SpaceX plans to allow a large portion of its shares to become eligible for resale before the usual six-month restriction period post-IPO, under a staged system conditioned to the company’s performance, a company filing shows.
The approach, designed to avoid a large wave of shares hitting the market at once, would depart from the standard 180-day lock-up that has prevailed in the US.
Most companies going public restrict early investors from selling shares to help stabilise the stock.
SpaceX is betting on its future success for a faster process.
With the company aiming for a $1.75 trillion valuation, sales of even a small percentage of shares could represent tens of billions of dollars.
“It is probably better for the market that there will not be one big lock-up cliff,” said Mayer Brown attorney Ali Perry, who specialises in public launches.
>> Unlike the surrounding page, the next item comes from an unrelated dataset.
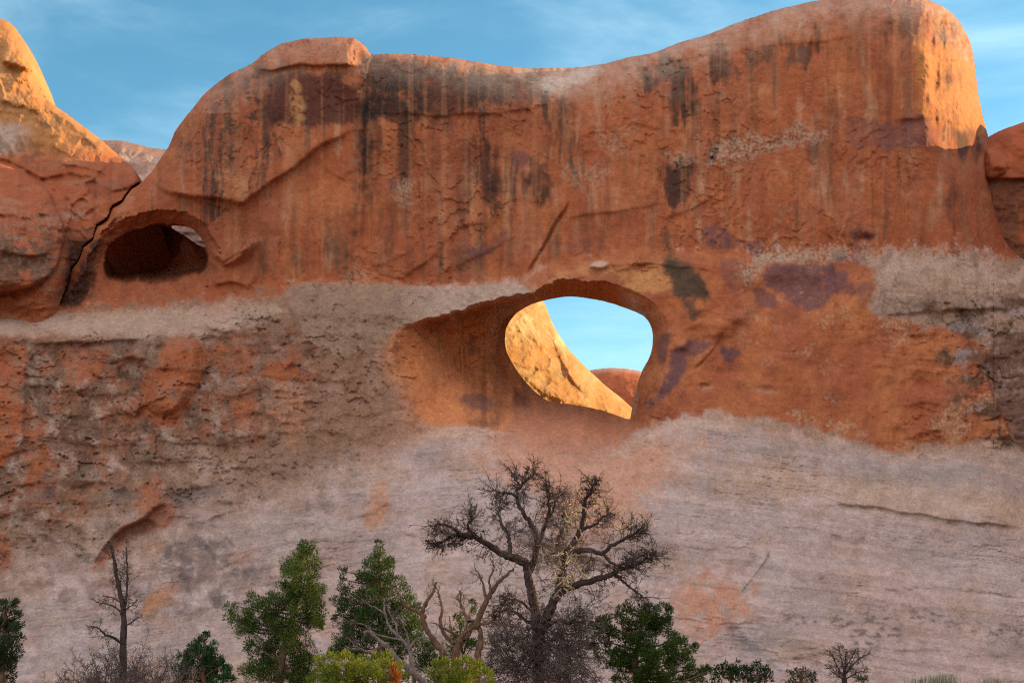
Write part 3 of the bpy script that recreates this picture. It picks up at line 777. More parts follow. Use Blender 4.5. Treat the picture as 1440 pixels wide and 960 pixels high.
for pts, a_ in (([(509, 80), (524, 80), (524, 180), (516, 250), (506, 252), (507, 160)], .9), ([(556, 165), (582, 165), (580, 205), (574, 252), (558, 250)], .9), ([(526, 160), (540, 162), (538, 220), (530, 258), (524, 250)], .6),
        ([(612, 160), (640, 158), (634, 190), (614, 180)], .6), ([(650, 200), (690, 200), (694, 250), (704, 290), (690, 300), (672, 260), (650, 230)], .75), ([(690, 200), (704, 210), (708, 280), (694, 284)], .7),
        ([(744, 230), (770, 232), (772, 280), (748, 282)], .8), ([(715, 240), (744, 250), (740, 285), (716, 280)], .5), ([(640, 250), (664, 250), (660, 310), (644, 320)], .5), ([(782, 150), (800, 148), (798, 215), (786, 215)], .45),
        ([(494, 330), (504, 330), (502, 392), (494, 390)], .7), ([(500, 255), (512, 255), (508, 320), (498, 320)], .5), ([(548, 300), (560, 300), (556, 345), (546, 345)], .4), ([(520, 262), (530, 262), (528, 285), (520, 285)], .5),
        ([(905, 92), (960, 84), (978, 100), (976, 160), (960, 168), (944, 158), (942, 124), (905, 130), (896, 116)], .85), ([(996, 78), (1024, 72), (1022, 110), (1006, 128), (998, 108)], .8), ([(1002, 150), (1010, 150), (1010, 186), (1002, 186)], .4),
        ([(932, 232), (970, 226), (972, 270), (950, 290), (932, 288)], .85), ([(998, 212), (1012, 208), (1006, 222), (998, 236)], .9), ([(1110, 70), (1150, 52), (1150, 78), (1116, 92), (1108, 90)], .6),
        ([(1140, 60), (1160, 50), (1158, 80), (1144, 84)], .5), ([(1340, 175), (1372, 182), (1390, 200), (1386, 226), (1366, 224), (1342, 206)], .75), ([(1392, 190), (1400, 220), (1402, 280), (1392, 250)], .6),
        ([(1336, 262), (1346, 262), (1344, 352), (1336, 352)], .5), ([(1282, 240), (1292, 240), (1290, 256), (1282, 256)], .4), ([(1134, 208), (1148, 208), (1148, 236), (1136, 236)], .5),
        ([(1314, 44), (1340, 40), (1344, 60), (1330, 70), (1316, 58)], .7), ([(1240, 30), (1290, 26), (1304, 48), (1270, 52), (1240, 48)], .4), ([(1020, 90), (1060, 70), (1090, 64), (1080, 80), (1040, 100)], .5)):
    stain(pts, BLACK, a_, 7, .5, strk)
for pts, a_ in (([(936, 368), (946, 364), (972, 376), (990, 400), (998, 418), (976, 418), (950, 416), (938, 396)], .92), ([(932, 326), (944, 326), (948, 366), (936, 372)], .6), ([(962, 418), (980, 418), (984, 440), (974, 450), (964, 436)], .75)):
    stain(pts, (.060, .042, .030), a_, 6, .5, sm(-.5, 0, b3 + .3))
C = mixc(C, (.21, .062, .032), .55 * upw * sm(-.25, .35, fbm(XM * .14 + 2, ZM * .16, 5, 86)) * sm(980, 700, U))
stain([(384, 112), (410, 102), (440, 100), (480, 112), (502, 126), (504, 166), (470, 178), (400, 176), (376, 172), (372, 136)], (.075, .026, .020), .92, 5, .5, sm(-1.2, -.1, sv))
hang = fbm_axis(XM * .75 + 3 + .5 * b1, ZM * .05 + .15 * b1, 6, 81, .62)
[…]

The structure, unusual but not unprecedented, will allow certain shareholders to sell stock as early as after the company’s first quarterly earnings release post-IPO, if SpaceX performs well.
If the company and its stock performs well, most of the restricted pool could become eligible for sale over the following months, with any remaining shares unlocked at the end of the six-month period.
Restrictions usually apply to existing investors, employees, large institutional investors or people with access to privileged information.
Musk, who holds 85.1 per cent of the voting power and 12.3pc of the economic interest in Class A shares, has agreed to a 366-day restriction to sell his shares, according to the filing.
AI chip designer Cerebras, valued above $100 billion, has also adopted a staggered resale system, more common during the 2020 to 2021 IPO boom when companies had leverage to shape terms.
The staged release spreads potential resale over time and helps make post-IPO trading more orderly, but at the cost of potential volatility spread across the six-month period, rather than on a single day, lawyers say.
“The staggered approach smoothes out the initial impact, but doesn’t eliminate the impact, just redistributes it,” Perry said.
Under the plan, up to 20pc of the restricted shares can be sold shortly after the second-quarter earnings release.
An additional 10pc is contingent on the stock trading at least 30pc above its offering price.
Further blocks of 7pc are scheduled to become available at five points between 70 and 135 days after the listing, followed by another 28pc after a subsequent earnings report.